Ce débat sur les soviets et la dictature révolutionnaire n'est pas nouveau dans le marxisme. Les prédécesseurs du SU sont tous les courants petit-bourgeois qui ont toujours voulu enlever au prolétariat industriel le monopole du pouvoir, pour le donner au peuple. Un trotskyste ne peut dire "peuple", parce que peuple veut dire tout le monde, n'importe qui, pourvu qu'il travaille. On peut mettre dans ce sac les petit-bourgeois, les travailleurs réformistes ou contre-révolutionnaires, et le SU les y met ! Pour qu'ils interviennent dans la conduite de l'état !

C'est une conséquence directe du fétichisme organisationnel dans lequel ils tombent en tentant d'opposer au parlement bourgeois, une forme de soviet idéale et abstraite qui n'est autre chose qu'une nouvelle forme parlementaire  ! Cela a toujours été le but du réformisme, et il n'y a rien qui puisse le faire entrer dans un programme trotskyste. "Le système soviétique n'est pas un principe abstrait que les communistes opposent au principe du parlementarisme. Le système soviétique est un appareil dont le but est de liquider le parlementarisme et le remplacer pendant la lutte et comme résultat de la lutte". (Trotsky, 1920) [10]. Si le parlement bourgeois peut permettre une représentation de ceux qui sont opposés au système qu'il construit et développe, c'est parce que la bourgeoisie s'est préalablement chargée de faire en sorte - avec l'aide inappréciable du réformisme -, de faire en sorte que cet organisme soit un frein à la lutte ouvrière et populaire. Et quand il se produit le risque qu'il aide le combat des exploités, le patronat n'hésite pas à le liquider, jusqu'à ce qu'il redonne les garanties qui permettent le rétablissement de ses fonctions traditionnelles. C'est tout le contraire du soviet, qui perd sa raison d'exister quand il a cessé de lutter.

Mais la révision du SU par rapport aux soviets va plus loin et a des conséquences funestes. En niant leur véritable caractère et en tentant de les convertir en parlements démocratiques, il leur fait courir le danger d'être entraînés par le flot des tâches administratives qui surgiront. Et il favorise ainsi le fait que les soviets finissent par se transformer en bastions de la bureaucratie ou, ce qui revient au même, en freins institutionnalisés pour le combat permanent des masses.

Et le SU termine en faisant une importante concession à Kautsky, bien que ce soit en sens contraire. Kautsky disait que les soviets ne pouvaient être des organes étatiques à cause de leur caractère d'organes de lutte (si ce sont des organes de lutte, ils doivent continuer à lutter, y compris contre leur propre état et le parti qui gouverne, sinon ils perdent leur caractère). Le SU proteste : "ils sont étatiques, pas des organes de lutte". Mais ils s'accordent tous les deux : "étatiques" et "de lutte" sont opposés.

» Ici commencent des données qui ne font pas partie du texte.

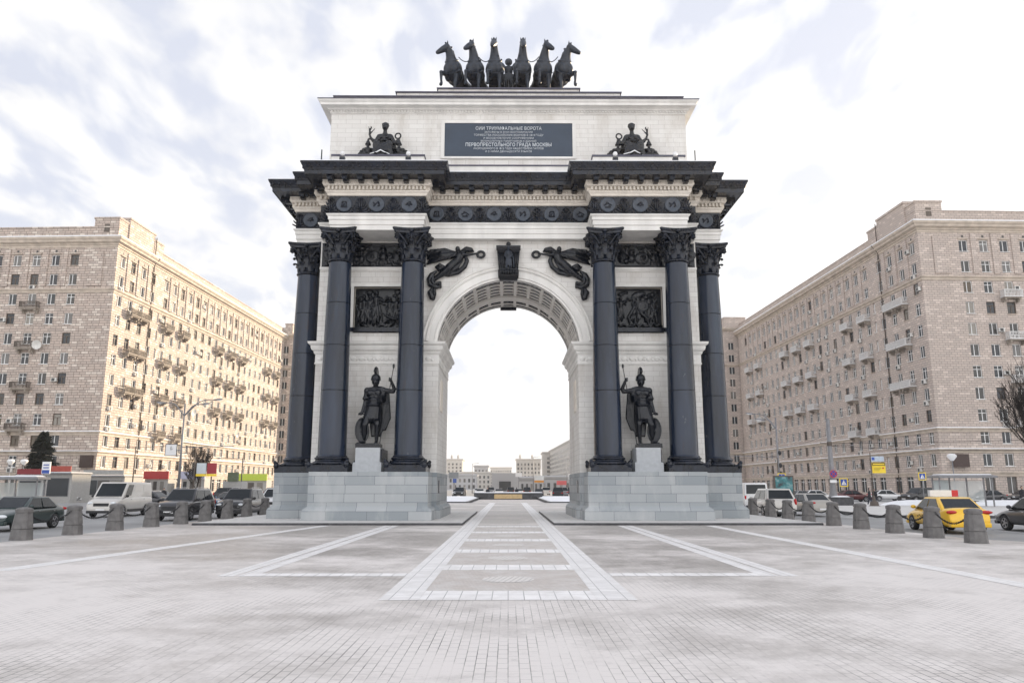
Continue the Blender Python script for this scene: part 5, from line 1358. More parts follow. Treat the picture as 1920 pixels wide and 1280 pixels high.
    for _, p, r, k, t in spots:
        if t == 'n': continue
        if q.random() < (.17 if sg < 0 else .26) and n < 90:
            dx = q.choice((0, 0, 1.05, -1.05)); zz = p[2] - (.75 if dx == 0 else -.4)
            if t == 'f': pos = (p[0] + dx, -.02, zz)
            else: pos = (Sn[0] * .02, p[1] + dx, zz)
            link('air_conditioner', ACM, B, pos, r); n += 1
    # drainpipe down the side
    mb = MB(); x = Sn[0] * .12; mb.tube([(x, 11.9, 46.2), (x, 11.9, 42.6), (x * 9.5, 11.9, 42.2), (x, 11.9, 41.0), (x, 11.9, .5)], .09, BALM, n=6); mb.build('drainpipe', B)
    return B, Sn, Fd, side_cols, fr_cols
REST_GLASS = [plain('far glass', c, .2, spec=.35, var=.3, scale=.3) for c in ((.03, .035, .04), (.09, .085, .08), (.2, .19, .175), (.05, .055, .06))]
BL = apartment('apartment_building', (-64.9, 121.0, 0), R(-2.3), -1, BRK_L, 'large Stalin-era apartment block on the left with sunlit long side and brown balconies', 11)
BR = apartment('apartment_building', (63.9, 112.8, 0), R(1.6), 1, BRK_R, 'large grey beige apartment block on the right with white balconies, in shade', 23, side_len=86.0, front_len=62.0)
# dish aerials on the left block
for (x, y, z, r, rz) in ((-11.3, -.7, 24.1, .75, 0.2), (.5, 31.0, 16.2, .75, 1.4), (.5, 54.0, 13.3, .6, 1.4)):
    mb = MB(); mb.T = Matrix.Rotation(rz, 4, 'Z') @ Matrix.Rotation(R(100), 4, 'X'); mb.lathe([(.02, 0), (r * .6, .08), (r, .25)], (0, 0, 0), 20, ACW, caps=False); mb.T = Matrix.Identity(4); mb.tube([(0, 0, 0), (0, .5, -.2)], .04, ACD, n=5)
    mb.build('dish_aerial', BL[0], (x, y, z), 0, recalc=False)
# projecting wings that close both street sides
def wing(name, loc, rz, w, d, H, wallm, label, sg, tower=True):
    B = tag(empty(name, loc, rz), label, 'building'); mb = MB()
    zr = [(4.55 + 3.3 * k, 6.4 + 3.3 * k) for k in range(11) if 6.6 + 3.3 * k < H - 1]
    cs = [1.8 + 3.2 * k for k in range(int(w / 3.2))]
    cs2 = [1.8 + 3.2 * k for k in range(int(d / 3.2))]
    rows = [(z0, z1, [(c - .69, c + .69) for c in cs]) for z0, z1 in zr]; rows2 = [(z0, z1, [(c - .69, c + .69) for c in cs2]) for z0, z1 in zr]
    Fd = (-1, 0) if sg < 0 else (1, 0); Sn = (1, 0) if sg < 0 else (-1, 0)
    facade(mb, (0, 0), Fd, (0, -1), w, (ROAD, H), rows, wallm); facade(mb, (0, 0), (0, 1), Sn, d, (ROAD, H), rows2, wallm)
    W = Fd[0] * w; mb.quad([(0, d, ROAD), (W, d, ROAD), (W, d, H), (0, d, H)], wallm); mb.quad([(W, 0, ROAD), (W, d, ROAD), (W, d, H), (W, 0, H)], wallm)
    mb.build('wall', B, recalc=False)
    mb = MB()
    for z0, z1, c_ in rows:
        for u0, u1 in c_:
            mb.box(*sorted((Fd[0] * u0, Fd[0] * u1)), .14, .2, z0, z1, REST_GLASS[rnd.randrange(4)]); mb.box(Fd[0] * (u0 + u1) / 2 - .06, Fd[0] * (u0 + u1) / 2 + .06, .08, .139, z0, z1, FRAMEW)
    for z0, z1, c_ in rows2:
        for u0, u1 in c_:
            mb.box(*sorted((-Sn[0] * .2, -Sn[0] * .14)), u0, u1, z0, z1, REST_GLASS[rnd.randrange(4)]); mb.box(*sorted((-Sn[0] * .139, -Sn[0] * .08)), (u0 + u1) / 2 - .06, (u0 + u1) / 2 + .06, z0, z1, FRAMEW)
    mb.build('windows', B, recalc=False)['kind'] = 'stuff'
    plan = rect(min(0, W), max(0, W), 0, d)
    mb = MB(); mb.sweep(plan, [(0, H - .9), (.3, H - .8), (.8, H - .3), (.85, H), (.2, H + .15)], STR, cap1=True); mb.build('cornice', B)
    for z in (33.4, 10.05, 6.95):
        if z < H - 2: mb = MB(); mb.sweep(plan, [(0, z - .4), (.15, z - .35), (.35, z), (0, z + .2)], STR); mb.build('string_course', B)
    mb = MB(); mb.sweep(offset(plan, -.4), [(0, H + .1), (0, H + 2.0), (-.5, H + 2.05)], wallm, cap1=True); mb.build('parapet', B)
    if tower:
        mb = MB(); mb.sweep(rect(min(Fd[0] * .5, W * .7), max(Fd[0] * .5, W * .7), .5, d * .6), [(0, H), (0, H + 2.8), (.1, H + 2.85), (.1, H + 3.2), (-.3, H + 3.25)], wallm, cap1=True); mb.build('corner_parapet', B)
    return B
wing('apartment_building', (-59.3, 205.2, 0), R(-2.3), 3.6, 20, 42.8, BRK_L, 'narrow projecting brick wing at the far end of the sunlit left block', -1)
wing('apartment_building', (57.8, 199.2, 0), R(1.6), 9.0, 17, 43.4, BRK_R, 'projecting shaded end wing beyond the right apartment block', 1)
# ---------------------------------------------------------------- vehicles (front towards -Y, ground at z = 0)
def paint(name, c, rough=.3): return plain(name, c, rough, metal=.15, var=.06, scale=1.0, coat=.6)
PAINTS = dict(green=paint('dark green paint', (.012, .03, .028)), silver=paint('silver beige paint', (.58, .555, .52)), dark=paint('dark grey paint', (.035, .035, .04)), black=paint('black paint', (.012, .012, .015)),
              white=paint('car white paint', (.72, .72, .72)), yellow=paint('taxi yellow paint', (.85, .50, .015)), blue=paint('blue paint', (.05, .09, .15)), grey=paint('mid grey paint', (.20, .20, .21)), wine=paint('wine red paint', (.10, .018, .02)), beige=paint('beige paint', (.35, .33, .30)))
LAMPW = plain('headlight glass', (.75, .78, .8), .1, var=.03); LAMPR = plain('red tail lamp', (.5, .01, .01), .2, var=.03)
TRIMB = plain('black car trim', (.02, .02, .022), .5); RIM = plain('alloy rim', (.45, .45, .47), .3, metal=.8)
SPEC = {
 'sedan': dict(W=1.76, wb=(-1.36, 1.32), r=.325, top=[(-2.24, .50, .78), (-2.18, .66, .86), (-2.0, .74, .93), (-1.5, .84, .97), (-1.0, .93, 1.0), (0, .95, 1.0), (1.2, .98, 1.0), (1.75, 1.02, .97), (2.1, 1.0, .92), (2.22, .86, .86), (2.26, .55, .82)], cab=(-1.05, -.25, .95, 1.75, .93, 1.43)),
 'suv': dict(W=1.86, wb=(-1.42, 1.38), r=.37, top=[(-2.32, .60, .80), (-2.28, .84, .88), (-2.1, .98, .94), (-1.6, 1.07, .98), (-1.05, 1.12, 1.0), (0, 1.10, 1.0), (1.3, 1.13, 1.0), (1.95, 1.16, .98), (2.22, 1.12, .95), (2.32, .95, .90), (2.34, .60, .86)], cab=(-1.1, -.35, 1.75, 2.22, 1.08, 1.74)),
 'van': dict(W=1.96, wb=(-1.65, 1.70), r=.35, top=[(-2.62, .55, .80), (-2.58, .90, .90), (-2.4, 1.05, .95), (-1.9, 1.18, .98), (-1.5, 1.26, 1.0), (0, 1.28, 1.0), (1.5, 1.28, 1.0), (2.4, 1.28, 1.0), (2.62, 1.26, .99), (2.66, 1.0, .97), (2.67, .55, .94)], cab=(-1.75, -.95, 2.52, 2.63, 1.20, 2.14)),
}
BODY_CACHE = {}
def car_body(kind):
    if kind in BODY_CACHE: return BODY_CACHE[kind]
    sp = SPEC[kind]; W = sp['W'] / 2; vs_ = []; n = 0
    for (y, zt, k) in sp['top']:
        w = W * k; zb = .24 if abs(y) < 2 else .30
        half = [(0, zb), (w * .80, zb), (w * .97, zb + .10), (w, (zb + zt) / 2 + .02), (w * .985, zt - .13), (w * .90, zt - .02), (w * .5, zt + .02), (0, zt + .03)]
        ring = half + [(-x, z) for x, z in reversed(half[1:-1])]
        n = len(ring); vs_ += [(x, y, z) for x, z in ring]
    fs_ = []; m = len(sp['top'])
    for j in range(m - 1):
        for i in range(n): fs_.append((j * n + i, j * n + (i + 1) % n, (j + 1) * n + (i + 1) % n, (j + 1) * n + i))
    fs_.append(tuple(range(n))); fs_.append(tuple((m - 1) * n + i for i in reversed(range(n))))
    me = bpy.data.meshes.new('b'); me.from_pydata(vs_, [], fs_)
    bm = bmesh.new(); bm.from_mesh(me); bmesh.ops.recalc_face_normals(bm, faces=bm.faces); bm.to_mesh(me); bm.free()
    o = bpy.data.objects.new('b', me); COL.objects.link(o)
    ss = o.modifiers.new('s', 'SUBSURF'); ss.levels = 2; ss.render_levels = 2
    cut = MB()
    for yw in sp['wb']:
        cut.T = Matrix.Translation((0, yw, sp['r'])) @ Matrix.Rotation(R(90), 4, 'Y')
        for s in (-1, 1): cut.lathe([(sp['r'] + .055, s * W - .26), (sp['r'] + .055, s * W + .26)], (0, 0, 0), 28, TRIMB)
    co = cut.build('cut')
    bo = o.modifiers.new('c', 'BOOLEAN'); bo.object = co; bo.operation = 'DIFFERENCE'; bo.solver = 'EXACT'
    dg = bpy.context.evaluated_depsgraph_get(); out = bpy.data.meshes.new_from_object(o.evaluated_get(dg))
    bpy.data.objects.remove(o); bpy.data.objects.remove(co)
    out.name = 'body'; out.materials.clear(); out.materials.append(TRIMB)
    out.polygons.foreach_set('material_index', [0] * len(out.polygons)); out.polygons.foreach_set('use_smooth', [True] * len(out.polygons))
    BODY_CACHE[kind] = out; return out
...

Nous répondons que ce sont des organes de lutte de l'état ouvrier, parce que nous parlons d'une dictature révolutionnaire du prolétariat. Et nous pensons qu'une des tâches fondamentales du parti révolutionnaire est d'éviter qu'ils cessent de lutter, parce qu'il en a besoin pour se maintenir et pour diriger le mouvement révolutionnaire permanent des masses. Pour cela, "on ne peut concevoir une forme meilleure" que les soviets. S'ils se bureaucratisent ou deviennent des ennemis de la mobilisation, nous chercherons de nouvelles formes organisationnelles. Dans le meilleur des cas, ils cesseront d'exister lorsque les classes et, avec elles, l'état auront dépéri.

Notre Internationale est le seul parti à même d'accomplir dans l'immédiat l'objectif historique du prolétariat. Et il continuera à l'être dans la mesure où il cessera d'apporter des bases théoriques pour détruire les soviets révolutionnaires.